1. At a Glance
A company named after scooters that doesn’t really make scooters anymore. Instead, it sits on ₹34,500 Cr in assets, mostly Bajaj Holdings & other Bajaj Group cos, generating passive income like a retired landlord. ROE? Less than 1%. But stock price? Up 55% YoY. Welcome to the great Indian holding company puzzle.
2. Introduction with Hook
If passive income were a publicly listed stock, it would be Maharashtra Scooters Ltd (MSL).
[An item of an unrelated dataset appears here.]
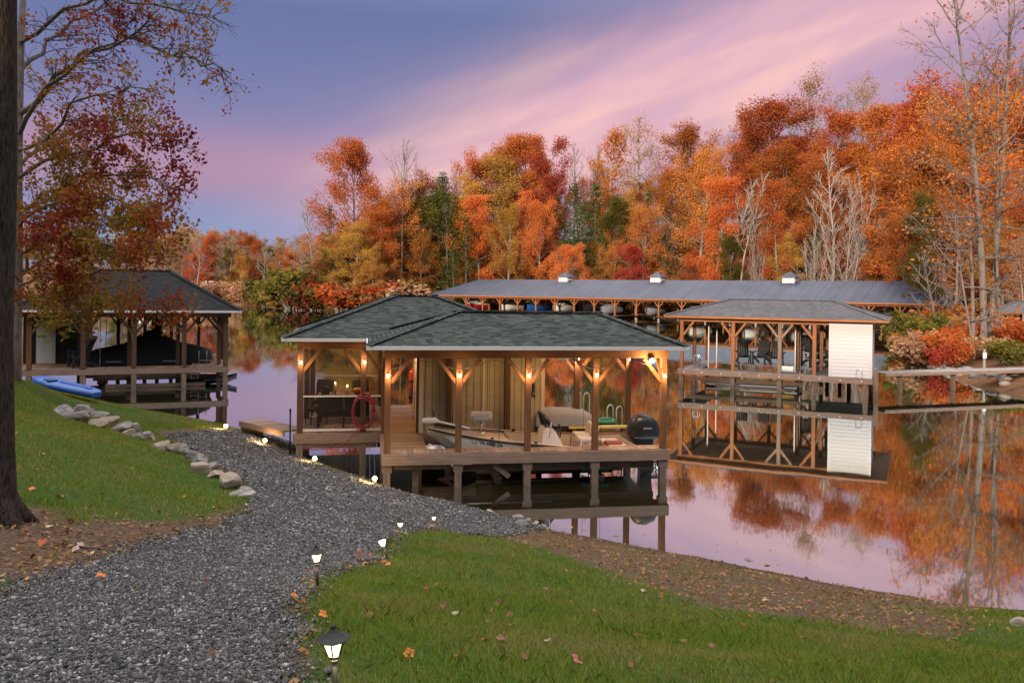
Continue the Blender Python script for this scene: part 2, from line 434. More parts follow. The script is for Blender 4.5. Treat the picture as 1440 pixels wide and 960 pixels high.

Imagine leasing out your garage for ₹1 Cr/month and still pretending you’re “in manufacturing.” That’s MSL. This isn’t your typical business—it’s a Bajaj-controlled cash vault, with nearly 98% of its value tied up in investments, mainly in Bajaj Finserv, Bajaj Auto, and Bajaj Holdings.
- Market Cap: ₹16,669 Cr
- Book Value: ₹27,005/share
- CMP: ₹14,574 — trading at just 0.54x Book Value
- Dividend Yield: 0.96%
- ROE: Anemic 0.61%
A value investor’s wet dream… or a liquidity trap?
3. Business Model (WTF Do They Even Do?)
Technically, Maharashtra Scooters makes dies, jigs, fixtures, and die casting components for the auto industry. In reality?
- It’s an unregistered Core Investment Company (CIC).
- 90%+ of assets are in Bajaj group shares and debt instruments.
- Generates bulk of earnings from dividends, interest, and fair value changes.